--- Records supplied ---

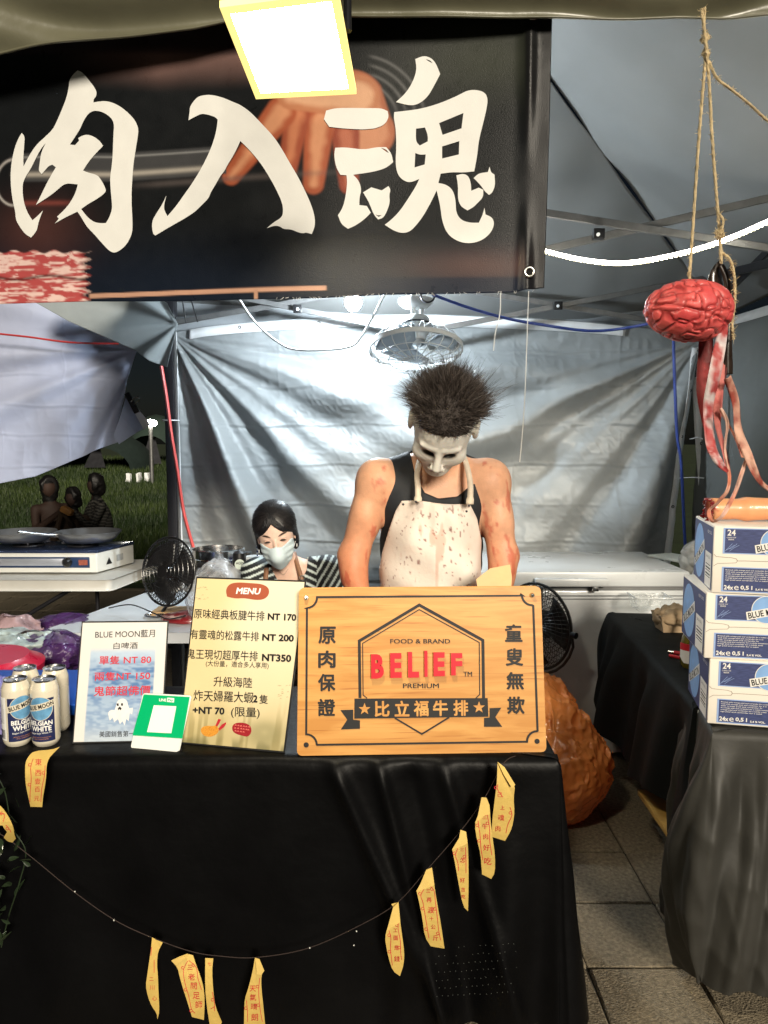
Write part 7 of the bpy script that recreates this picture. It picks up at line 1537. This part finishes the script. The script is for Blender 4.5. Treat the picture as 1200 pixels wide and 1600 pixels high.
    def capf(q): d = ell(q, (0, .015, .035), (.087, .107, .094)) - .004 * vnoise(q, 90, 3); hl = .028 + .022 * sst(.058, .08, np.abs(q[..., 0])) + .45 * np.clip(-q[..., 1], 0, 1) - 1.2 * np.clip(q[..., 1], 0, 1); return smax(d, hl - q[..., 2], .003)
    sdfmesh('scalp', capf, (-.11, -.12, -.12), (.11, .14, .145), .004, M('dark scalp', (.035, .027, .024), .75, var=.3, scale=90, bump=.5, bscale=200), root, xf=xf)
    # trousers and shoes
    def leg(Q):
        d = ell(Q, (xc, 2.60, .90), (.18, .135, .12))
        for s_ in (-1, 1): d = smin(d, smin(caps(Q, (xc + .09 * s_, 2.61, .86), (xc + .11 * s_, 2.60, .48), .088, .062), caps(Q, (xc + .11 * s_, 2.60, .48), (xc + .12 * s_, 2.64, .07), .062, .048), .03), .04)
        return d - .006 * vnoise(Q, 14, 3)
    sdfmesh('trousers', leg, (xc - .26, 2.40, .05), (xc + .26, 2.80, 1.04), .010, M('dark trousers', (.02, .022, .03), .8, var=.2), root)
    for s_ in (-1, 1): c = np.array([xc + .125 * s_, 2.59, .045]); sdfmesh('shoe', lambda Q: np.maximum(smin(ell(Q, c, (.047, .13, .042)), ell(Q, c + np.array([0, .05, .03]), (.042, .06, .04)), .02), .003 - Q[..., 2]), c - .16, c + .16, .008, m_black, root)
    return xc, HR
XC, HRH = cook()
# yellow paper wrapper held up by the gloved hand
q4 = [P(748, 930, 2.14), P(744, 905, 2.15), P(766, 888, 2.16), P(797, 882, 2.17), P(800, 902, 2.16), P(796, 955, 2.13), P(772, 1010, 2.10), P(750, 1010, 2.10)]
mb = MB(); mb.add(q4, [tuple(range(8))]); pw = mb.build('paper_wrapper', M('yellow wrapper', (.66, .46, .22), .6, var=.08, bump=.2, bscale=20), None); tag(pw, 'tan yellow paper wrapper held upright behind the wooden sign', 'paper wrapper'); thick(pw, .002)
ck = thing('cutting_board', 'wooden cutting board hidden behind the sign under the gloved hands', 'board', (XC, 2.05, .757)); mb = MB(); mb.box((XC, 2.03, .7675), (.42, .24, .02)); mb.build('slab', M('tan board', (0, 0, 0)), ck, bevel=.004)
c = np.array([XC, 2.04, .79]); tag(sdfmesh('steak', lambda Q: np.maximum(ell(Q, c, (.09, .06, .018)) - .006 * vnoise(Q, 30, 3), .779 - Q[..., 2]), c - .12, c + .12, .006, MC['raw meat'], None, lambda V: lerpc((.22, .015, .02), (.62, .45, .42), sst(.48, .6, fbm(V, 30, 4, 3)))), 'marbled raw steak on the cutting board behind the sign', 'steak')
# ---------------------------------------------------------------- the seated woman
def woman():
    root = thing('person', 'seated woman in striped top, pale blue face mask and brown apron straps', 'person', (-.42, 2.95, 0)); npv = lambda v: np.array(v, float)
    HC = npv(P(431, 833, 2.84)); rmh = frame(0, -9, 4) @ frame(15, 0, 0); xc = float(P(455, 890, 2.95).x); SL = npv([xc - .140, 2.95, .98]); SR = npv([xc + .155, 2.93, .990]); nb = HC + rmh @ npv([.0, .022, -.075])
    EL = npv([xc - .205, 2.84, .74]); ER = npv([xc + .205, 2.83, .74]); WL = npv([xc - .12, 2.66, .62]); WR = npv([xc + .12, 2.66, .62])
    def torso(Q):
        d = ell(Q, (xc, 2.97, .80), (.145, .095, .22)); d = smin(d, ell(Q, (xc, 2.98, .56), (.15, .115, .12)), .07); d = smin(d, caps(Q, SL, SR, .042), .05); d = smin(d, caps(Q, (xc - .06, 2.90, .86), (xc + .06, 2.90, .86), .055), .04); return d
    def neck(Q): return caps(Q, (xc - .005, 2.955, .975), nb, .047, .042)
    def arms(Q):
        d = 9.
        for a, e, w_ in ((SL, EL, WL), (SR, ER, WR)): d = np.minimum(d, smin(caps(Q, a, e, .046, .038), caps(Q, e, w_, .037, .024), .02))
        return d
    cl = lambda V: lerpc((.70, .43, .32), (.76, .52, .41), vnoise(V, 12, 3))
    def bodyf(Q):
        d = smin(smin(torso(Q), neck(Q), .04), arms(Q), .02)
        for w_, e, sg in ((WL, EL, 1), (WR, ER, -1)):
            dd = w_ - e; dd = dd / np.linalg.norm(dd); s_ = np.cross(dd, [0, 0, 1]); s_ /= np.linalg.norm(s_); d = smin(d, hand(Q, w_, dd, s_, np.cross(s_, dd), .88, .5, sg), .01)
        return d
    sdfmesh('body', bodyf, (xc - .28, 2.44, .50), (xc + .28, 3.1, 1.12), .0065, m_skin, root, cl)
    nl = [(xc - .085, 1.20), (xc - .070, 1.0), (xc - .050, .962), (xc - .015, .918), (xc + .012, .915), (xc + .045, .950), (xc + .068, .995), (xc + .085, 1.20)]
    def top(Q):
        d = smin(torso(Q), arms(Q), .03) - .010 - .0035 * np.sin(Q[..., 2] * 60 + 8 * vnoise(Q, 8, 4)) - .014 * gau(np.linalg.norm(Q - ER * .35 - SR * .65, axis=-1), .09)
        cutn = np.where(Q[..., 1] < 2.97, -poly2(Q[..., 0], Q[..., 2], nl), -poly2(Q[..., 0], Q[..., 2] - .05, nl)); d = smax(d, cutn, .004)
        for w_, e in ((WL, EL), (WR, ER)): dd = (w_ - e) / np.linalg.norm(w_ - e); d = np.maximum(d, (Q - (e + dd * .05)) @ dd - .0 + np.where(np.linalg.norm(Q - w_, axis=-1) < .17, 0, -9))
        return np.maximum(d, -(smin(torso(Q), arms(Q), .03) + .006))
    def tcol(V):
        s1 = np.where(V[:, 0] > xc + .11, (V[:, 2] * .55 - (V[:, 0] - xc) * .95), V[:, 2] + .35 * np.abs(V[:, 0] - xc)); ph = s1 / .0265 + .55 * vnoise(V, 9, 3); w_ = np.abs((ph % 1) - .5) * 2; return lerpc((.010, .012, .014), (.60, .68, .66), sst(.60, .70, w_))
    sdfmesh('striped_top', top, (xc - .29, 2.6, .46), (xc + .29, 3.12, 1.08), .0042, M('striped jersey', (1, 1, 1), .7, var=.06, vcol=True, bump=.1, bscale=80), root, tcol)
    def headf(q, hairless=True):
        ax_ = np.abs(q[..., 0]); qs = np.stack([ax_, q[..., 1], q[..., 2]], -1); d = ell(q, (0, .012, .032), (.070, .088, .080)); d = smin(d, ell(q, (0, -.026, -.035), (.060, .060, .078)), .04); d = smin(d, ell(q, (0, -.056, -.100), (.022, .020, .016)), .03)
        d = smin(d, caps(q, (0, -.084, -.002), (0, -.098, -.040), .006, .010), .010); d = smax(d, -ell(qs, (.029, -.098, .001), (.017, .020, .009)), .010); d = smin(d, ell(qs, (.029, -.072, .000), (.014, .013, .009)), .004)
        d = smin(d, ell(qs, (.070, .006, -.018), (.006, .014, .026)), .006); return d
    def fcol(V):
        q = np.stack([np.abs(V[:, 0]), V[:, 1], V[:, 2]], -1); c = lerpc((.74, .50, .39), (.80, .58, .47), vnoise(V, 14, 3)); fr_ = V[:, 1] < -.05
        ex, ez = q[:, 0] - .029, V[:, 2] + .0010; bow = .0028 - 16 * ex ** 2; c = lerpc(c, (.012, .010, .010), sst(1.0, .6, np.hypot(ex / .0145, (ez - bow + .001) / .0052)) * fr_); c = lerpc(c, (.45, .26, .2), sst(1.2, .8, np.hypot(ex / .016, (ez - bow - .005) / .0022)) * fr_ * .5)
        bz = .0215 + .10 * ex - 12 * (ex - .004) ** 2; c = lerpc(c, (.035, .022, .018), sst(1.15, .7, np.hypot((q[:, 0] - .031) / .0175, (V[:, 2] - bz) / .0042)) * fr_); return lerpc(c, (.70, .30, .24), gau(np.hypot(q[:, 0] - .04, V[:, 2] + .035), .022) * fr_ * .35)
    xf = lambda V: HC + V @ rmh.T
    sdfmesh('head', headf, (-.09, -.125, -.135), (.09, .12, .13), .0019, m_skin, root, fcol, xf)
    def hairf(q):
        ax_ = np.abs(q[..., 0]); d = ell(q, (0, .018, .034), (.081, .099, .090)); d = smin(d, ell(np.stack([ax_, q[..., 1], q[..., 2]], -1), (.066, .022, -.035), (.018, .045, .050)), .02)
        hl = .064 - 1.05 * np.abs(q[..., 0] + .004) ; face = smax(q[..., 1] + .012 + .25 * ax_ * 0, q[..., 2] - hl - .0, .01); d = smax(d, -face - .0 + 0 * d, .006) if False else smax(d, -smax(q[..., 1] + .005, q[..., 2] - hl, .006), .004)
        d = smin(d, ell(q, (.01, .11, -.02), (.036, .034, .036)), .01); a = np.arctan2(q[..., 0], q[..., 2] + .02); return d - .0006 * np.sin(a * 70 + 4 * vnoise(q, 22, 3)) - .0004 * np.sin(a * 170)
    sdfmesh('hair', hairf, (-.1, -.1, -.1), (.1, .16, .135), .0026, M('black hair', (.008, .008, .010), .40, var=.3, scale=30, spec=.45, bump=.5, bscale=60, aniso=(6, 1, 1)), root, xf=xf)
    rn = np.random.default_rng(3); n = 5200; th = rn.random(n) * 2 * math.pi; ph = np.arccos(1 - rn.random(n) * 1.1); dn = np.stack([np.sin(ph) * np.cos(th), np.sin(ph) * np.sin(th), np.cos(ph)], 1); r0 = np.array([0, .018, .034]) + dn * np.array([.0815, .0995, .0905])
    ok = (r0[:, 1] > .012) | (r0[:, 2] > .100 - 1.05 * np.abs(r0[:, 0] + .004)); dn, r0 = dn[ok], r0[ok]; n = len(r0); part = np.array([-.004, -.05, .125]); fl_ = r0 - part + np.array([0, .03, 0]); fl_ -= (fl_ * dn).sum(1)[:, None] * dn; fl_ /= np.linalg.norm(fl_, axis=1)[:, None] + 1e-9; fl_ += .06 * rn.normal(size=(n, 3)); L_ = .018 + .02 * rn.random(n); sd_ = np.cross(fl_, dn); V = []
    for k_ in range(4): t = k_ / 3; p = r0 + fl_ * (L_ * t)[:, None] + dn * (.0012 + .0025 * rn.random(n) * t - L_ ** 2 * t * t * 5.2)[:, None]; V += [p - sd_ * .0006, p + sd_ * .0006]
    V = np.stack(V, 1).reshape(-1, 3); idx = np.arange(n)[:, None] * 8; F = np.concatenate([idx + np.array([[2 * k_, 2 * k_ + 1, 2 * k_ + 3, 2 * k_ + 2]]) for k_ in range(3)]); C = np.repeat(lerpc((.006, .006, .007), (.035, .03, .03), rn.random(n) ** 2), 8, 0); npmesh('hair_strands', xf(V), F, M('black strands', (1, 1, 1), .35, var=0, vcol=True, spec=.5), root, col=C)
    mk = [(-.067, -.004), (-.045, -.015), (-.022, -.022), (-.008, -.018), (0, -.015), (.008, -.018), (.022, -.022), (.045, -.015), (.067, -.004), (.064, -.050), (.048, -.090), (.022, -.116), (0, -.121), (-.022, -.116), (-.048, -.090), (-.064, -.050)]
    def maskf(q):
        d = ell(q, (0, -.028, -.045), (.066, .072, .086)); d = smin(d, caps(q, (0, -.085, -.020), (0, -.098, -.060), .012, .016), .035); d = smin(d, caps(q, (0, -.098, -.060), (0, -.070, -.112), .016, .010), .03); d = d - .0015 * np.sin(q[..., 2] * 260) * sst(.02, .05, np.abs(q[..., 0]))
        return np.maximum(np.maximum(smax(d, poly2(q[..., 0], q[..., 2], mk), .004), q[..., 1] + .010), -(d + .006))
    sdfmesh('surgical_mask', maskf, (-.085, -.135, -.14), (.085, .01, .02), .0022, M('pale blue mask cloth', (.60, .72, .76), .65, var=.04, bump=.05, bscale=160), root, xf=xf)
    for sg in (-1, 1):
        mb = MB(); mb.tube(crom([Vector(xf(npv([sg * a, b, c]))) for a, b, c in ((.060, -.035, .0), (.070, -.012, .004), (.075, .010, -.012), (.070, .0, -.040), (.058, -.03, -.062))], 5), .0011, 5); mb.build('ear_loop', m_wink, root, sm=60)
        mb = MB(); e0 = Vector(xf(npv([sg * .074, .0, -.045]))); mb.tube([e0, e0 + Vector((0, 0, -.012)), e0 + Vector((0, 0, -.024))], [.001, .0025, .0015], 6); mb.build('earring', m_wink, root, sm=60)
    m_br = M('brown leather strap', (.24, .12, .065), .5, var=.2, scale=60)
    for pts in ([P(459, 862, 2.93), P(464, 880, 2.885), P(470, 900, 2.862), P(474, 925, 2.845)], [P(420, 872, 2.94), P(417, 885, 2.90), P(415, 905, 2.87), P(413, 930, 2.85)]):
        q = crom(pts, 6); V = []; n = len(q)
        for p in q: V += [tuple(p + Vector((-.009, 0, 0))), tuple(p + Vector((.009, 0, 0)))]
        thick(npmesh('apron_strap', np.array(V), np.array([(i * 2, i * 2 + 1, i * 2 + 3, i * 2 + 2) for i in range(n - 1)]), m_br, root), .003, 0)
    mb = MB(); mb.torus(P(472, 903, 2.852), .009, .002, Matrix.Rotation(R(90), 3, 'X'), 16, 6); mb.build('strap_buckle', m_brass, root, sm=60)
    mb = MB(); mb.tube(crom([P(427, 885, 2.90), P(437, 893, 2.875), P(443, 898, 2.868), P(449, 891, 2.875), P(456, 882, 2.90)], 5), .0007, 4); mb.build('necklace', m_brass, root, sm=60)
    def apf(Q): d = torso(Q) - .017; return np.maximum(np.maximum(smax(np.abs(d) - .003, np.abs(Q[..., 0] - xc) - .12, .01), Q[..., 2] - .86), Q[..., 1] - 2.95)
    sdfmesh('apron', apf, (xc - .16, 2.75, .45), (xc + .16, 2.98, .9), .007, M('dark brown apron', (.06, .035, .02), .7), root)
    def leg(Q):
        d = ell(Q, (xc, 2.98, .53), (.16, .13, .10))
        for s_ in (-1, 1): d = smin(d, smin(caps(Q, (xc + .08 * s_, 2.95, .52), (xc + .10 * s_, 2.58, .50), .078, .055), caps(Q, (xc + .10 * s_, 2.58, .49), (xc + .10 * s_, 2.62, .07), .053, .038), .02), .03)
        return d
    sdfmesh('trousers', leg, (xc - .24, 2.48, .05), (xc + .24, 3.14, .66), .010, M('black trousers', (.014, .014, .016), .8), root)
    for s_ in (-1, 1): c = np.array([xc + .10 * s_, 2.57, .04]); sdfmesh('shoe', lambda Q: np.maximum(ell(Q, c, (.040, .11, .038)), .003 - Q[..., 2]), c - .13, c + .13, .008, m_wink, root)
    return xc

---
--- Records supplied ---

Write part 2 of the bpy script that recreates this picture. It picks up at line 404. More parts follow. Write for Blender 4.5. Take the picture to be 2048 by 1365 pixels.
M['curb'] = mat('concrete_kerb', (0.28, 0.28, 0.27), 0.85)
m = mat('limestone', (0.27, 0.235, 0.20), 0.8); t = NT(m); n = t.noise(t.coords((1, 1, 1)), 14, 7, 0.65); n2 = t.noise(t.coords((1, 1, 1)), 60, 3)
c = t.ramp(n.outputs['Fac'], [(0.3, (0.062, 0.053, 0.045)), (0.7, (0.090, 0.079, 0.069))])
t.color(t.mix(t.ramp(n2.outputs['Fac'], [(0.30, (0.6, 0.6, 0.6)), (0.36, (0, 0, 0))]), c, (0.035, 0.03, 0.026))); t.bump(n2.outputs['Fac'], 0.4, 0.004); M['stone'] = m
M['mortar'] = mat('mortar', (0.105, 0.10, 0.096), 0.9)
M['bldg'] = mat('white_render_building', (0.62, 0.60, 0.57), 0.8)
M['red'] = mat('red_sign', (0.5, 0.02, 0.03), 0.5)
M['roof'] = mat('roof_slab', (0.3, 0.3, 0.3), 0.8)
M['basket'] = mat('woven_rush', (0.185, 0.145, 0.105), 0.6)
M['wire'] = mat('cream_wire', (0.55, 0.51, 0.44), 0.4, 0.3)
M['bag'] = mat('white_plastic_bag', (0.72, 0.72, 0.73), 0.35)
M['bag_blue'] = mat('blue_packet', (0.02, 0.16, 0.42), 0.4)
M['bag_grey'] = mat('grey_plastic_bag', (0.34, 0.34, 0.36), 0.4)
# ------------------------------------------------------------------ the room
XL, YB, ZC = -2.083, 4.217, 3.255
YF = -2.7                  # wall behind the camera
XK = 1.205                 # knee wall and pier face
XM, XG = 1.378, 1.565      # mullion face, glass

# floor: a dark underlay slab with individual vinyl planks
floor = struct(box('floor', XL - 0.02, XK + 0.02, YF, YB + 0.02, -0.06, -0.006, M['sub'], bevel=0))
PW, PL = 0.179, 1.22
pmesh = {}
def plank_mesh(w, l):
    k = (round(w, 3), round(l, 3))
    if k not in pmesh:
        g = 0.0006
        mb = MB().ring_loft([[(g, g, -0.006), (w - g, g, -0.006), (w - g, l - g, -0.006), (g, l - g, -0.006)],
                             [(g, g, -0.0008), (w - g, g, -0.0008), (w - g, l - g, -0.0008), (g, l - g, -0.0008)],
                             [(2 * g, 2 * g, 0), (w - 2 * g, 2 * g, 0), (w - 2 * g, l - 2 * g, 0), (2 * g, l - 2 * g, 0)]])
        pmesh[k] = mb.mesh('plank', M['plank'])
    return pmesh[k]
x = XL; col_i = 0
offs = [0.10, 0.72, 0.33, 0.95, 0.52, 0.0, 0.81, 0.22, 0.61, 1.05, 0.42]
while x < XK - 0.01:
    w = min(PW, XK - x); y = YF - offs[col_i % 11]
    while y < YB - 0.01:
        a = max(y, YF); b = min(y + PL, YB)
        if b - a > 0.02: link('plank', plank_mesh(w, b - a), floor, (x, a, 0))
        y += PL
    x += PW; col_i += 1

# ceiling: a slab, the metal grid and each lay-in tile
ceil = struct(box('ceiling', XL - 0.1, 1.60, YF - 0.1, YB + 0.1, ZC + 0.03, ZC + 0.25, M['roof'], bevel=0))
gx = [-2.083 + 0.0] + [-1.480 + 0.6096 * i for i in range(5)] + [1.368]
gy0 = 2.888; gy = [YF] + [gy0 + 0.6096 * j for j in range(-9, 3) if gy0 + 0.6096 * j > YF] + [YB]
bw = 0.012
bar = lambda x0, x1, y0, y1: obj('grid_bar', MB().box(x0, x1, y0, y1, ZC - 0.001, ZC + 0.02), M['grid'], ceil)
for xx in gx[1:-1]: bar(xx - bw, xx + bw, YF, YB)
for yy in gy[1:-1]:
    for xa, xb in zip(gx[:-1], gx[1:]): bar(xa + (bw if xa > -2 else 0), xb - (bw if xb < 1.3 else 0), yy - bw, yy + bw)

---
--- Records supplied ---

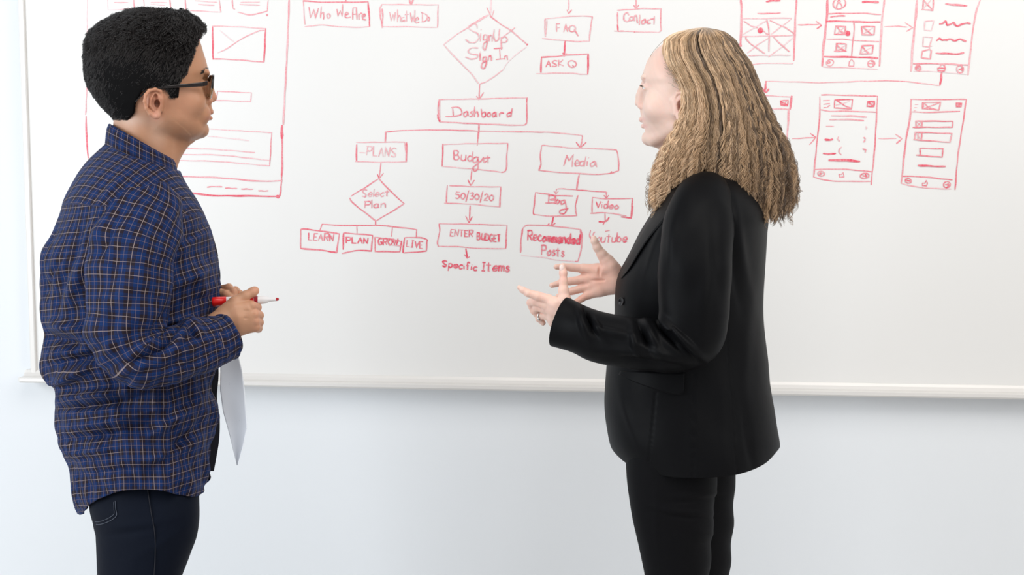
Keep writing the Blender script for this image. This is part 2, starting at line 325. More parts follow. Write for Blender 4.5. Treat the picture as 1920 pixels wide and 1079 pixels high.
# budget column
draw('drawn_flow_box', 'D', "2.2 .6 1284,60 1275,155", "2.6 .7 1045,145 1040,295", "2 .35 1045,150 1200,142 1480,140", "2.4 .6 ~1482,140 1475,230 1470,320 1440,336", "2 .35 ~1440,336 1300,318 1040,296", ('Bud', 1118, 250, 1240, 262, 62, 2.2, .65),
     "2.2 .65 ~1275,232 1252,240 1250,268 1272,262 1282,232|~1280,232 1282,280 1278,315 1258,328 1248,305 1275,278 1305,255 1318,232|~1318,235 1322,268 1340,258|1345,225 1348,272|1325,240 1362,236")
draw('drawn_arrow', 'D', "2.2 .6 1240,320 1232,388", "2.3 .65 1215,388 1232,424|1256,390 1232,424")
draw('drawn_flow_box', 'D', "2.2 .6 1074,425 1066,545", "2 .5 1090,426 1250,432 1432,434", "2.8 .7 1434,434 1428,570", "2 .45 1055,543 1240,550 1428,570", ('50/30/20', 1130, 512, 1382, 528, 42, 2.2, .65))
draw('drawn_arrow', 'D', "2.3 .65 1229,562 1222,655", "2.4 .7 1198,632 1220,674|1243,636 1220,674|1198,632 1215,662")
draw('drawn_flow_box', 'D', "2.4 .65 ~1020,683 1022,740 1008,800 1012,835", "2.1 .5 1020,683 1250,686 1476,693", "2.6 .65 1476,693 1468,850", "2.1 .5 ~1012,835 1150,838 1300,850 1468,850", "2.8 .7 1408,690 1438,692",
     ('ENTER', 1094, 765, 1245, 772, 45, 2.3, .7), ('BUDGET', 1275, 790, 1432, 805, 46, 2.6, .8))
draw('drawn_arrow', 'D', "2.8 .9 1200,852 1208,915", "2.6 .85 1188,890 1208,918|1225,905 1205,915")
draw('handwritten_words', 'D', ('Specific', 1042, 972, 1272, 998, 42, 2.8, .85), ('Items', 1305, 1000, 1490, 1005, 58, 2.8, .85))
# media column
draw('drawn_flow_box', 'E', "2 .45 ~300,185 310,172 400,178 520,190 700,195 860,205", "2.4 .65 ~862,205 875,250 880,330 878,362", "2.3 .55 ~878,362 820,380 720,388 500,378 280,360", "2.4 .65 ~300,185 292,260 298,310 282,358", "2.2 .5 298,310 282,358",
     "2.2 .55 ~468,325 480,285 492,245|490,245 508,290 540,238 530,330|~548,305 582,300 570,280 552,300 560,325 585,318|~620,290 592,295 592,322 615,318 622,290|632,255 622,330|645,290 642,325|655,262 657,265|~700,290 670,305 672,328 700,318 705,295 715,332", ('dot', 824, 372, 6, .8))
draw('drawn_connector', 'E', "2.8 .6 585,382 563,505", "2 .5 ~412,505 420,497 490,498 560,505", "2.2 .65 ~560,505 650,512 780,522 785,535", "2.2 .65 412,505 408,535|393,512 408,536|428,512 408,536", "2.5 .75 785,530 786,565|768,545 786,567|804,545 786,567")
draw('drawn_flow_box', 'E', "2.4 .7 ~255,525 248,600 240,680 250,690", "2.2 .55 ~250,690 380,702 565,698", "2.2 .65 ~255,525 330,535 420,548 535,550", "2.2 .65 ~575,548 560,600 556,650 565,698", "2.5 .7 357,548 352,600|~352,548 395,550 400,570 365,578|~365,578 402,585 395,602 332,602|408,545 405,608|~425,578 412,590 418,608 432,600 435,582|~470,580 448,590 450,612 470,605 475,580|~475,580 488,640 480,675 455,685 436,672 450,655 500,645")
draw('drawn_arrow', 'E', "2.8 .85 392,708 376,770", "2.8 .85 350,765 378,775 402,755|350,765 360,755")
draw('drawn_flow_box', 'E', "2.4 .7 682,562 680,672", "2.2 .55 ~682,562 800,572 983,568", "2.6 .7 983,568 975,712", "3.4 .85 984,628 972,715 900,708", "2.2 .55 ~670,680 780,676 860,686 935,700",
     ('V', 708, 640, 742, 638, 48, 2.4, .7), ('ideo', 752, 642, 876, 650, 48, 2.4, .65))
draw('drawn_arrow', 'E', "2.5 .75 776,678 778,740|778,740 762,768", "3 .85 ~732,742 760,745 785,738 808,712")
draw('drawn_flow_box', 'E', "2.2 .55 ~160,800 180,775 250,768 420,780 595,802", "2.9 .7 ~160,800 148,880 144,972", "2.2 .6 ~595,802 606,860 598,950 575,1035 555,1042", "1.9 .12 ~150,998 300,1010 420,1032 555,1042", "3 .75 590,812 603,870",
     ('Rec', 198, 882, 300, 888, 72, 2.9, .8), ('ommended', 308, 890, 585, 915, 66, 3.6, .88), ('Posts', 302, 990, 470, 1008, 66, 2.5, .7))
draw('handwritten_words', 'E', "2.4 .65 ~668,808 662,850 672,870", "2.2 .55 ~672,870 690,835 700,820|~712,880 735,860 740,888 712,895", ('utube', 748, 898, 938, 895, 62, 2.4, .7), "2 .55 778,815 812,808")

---

- **Exercise prompt**: From the records above, retype only the lines starting at the line that contains "Write part 2" and ending at the line that contains "XM, XG = 1.378, 1.565", both included.

- **Written response**:
Write part 2 of the bpy script that recreates this picture. It picks up at line 404. More parts follow. Write for Blender 4.5. Take the picture to be 2048 by 1365 pixels.
M['curb'] = mat('concrete_kerb', (0.28, 0.28, 0.27), 0.85)
m = mat('limestone', (0.27, 0.235, 0.20), 0.8); t = NT(m); n = t.noise(t.coords((1, 1, 1)), 14, 7, 0.65); n2 = t.noise(t.coords((1, 1, 1)), 60, 3)
c = t.ramp(n.outputs['Fac'], [(0.3, (0.062, 0.053, 0.045)), (0.7, (0.090, 0.079, 0.069))])
t.color(t.mix(t.ramp(n2.outputs['Fac'], [(0.30, (0.6, 0.6, 0.6)), (0.36, (0, 0, 0))]), c, (0.035, 0.03, 0.026))); t.bump(n2.outputs['Fac'], 0.4, 0.004); M['stone'] = m
M['mortar'] = mat('mortar', (0.105, 0.10, 0.096), 0.9)
M['bldg'] = mat('white_render_building', (0.62, 0.60, 0.57), 0.8)
M['red'] = mat('red_sign', (0.5, 0.02, 0.03), 0.5)
M['roof'] = mat('roof_slab', (0.3, 0.3, 0.3), 0.8)
M['basket'] = mat('woven_rush', (0.185, 0.145, 0.105), 0.6)
M['wire'] = mat('cream_wire', (0.55, 0.51, 0.44), 0.4, 0.3)
M['bag'] = mat('white_plastic_bag', (0.72, 0.72, 0.73), 0.35)
M['bag_blue'] = mat('blue_packet', (0.02, 0.16, 0.42), 0.4)
M['bag_grey'] = mat('grey_plastic_bag', (0.34, 0.34, 0.36), 0.4)
# ------------------------------------------------------------------ the room
XL, YB, ZC = -2.083, 4.217, 3.255
YF = -2.7                  # wall behind the camera
XK = 1.205                 # knee wall and pier face
XM, XG = 1.378, 1.565      # mullion face, glass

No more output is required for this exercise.